Deans’ work is inspired by Post-Impressionist painters such as Paul Gauguin and Émile Bernard, by the years she spent studying art history in Paris, and even by her family.

“We were staring at the way the sunlight was hitting the wall one day, and [my daughter] Maisy said, ‘Mom, that’s a wooden tile,’” she muses.

Deans’ creative process comes together in her studio, a sunlit room attached to her kitchen. Here, a tile begins as a mere sketch or doodle before the design is replicated freehand on a piece of fiberboard. The wood has been primed and sanded twice and painted with an earth-tone under-color that adds warmth to the finished piece.

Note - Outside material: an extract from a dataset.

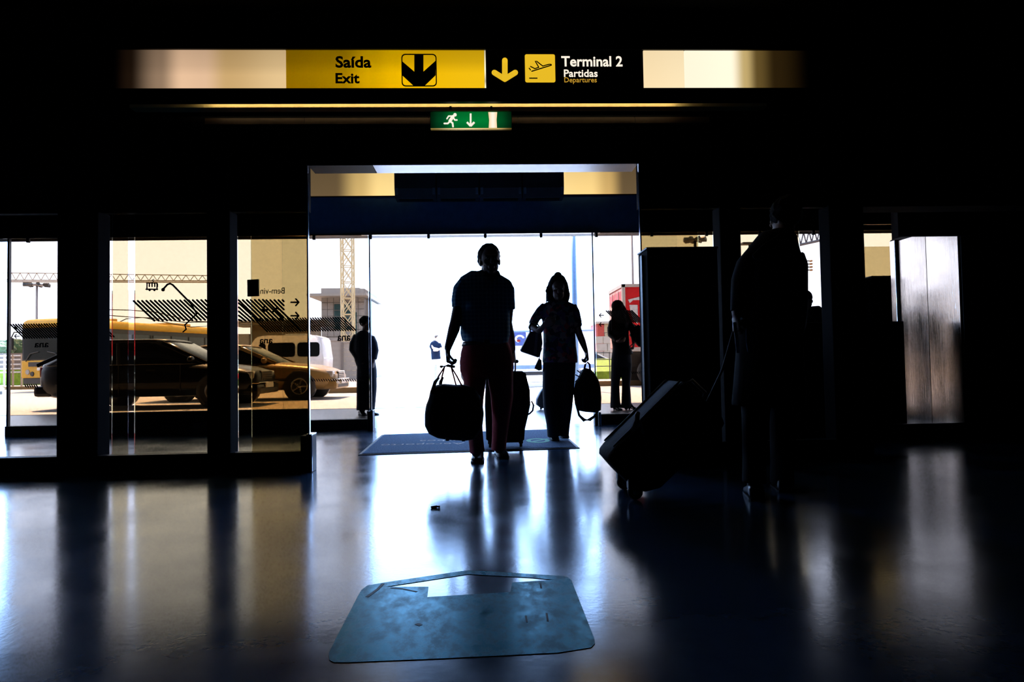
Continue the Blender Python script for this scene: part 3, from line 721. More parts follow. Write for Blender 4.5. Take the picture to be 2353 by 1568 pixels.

Deans then follows the lines of her sketch with an “earth red” shade. Once dry, she paints between the lines with colors that impart “vibrancy and fluidity” to create a visual punch. When finished, she develops digital copies of each image and sends them to an outside printer who uses a machine to replicate them. Designs are then sent back to Deans in large sheets of uncut watercolor paper.

The assembly process takes place in her basement, where an intern varnishes the images, cuts out individual tiles, and mounts them onto frames which have been sanded and painted in a six-step process.

“It is a lot of work,” Deans says, “but it is very satisfying to look at.”

Her business has branched out into a stationery line and a collection of tile-themed tables. And recently, she has revisited her other passion—writing.

Her first children’s book was released last year, and she’s under contract to write two more. Like her artwork, this piece of her creative life seems to have fallen into place.

Still, Deans acknowledges it’s not that simple. “I’ve worked really hard for a really long time,” she says.

“When you continue to put yourself out there long enough, eventually someone will throw something back to you.”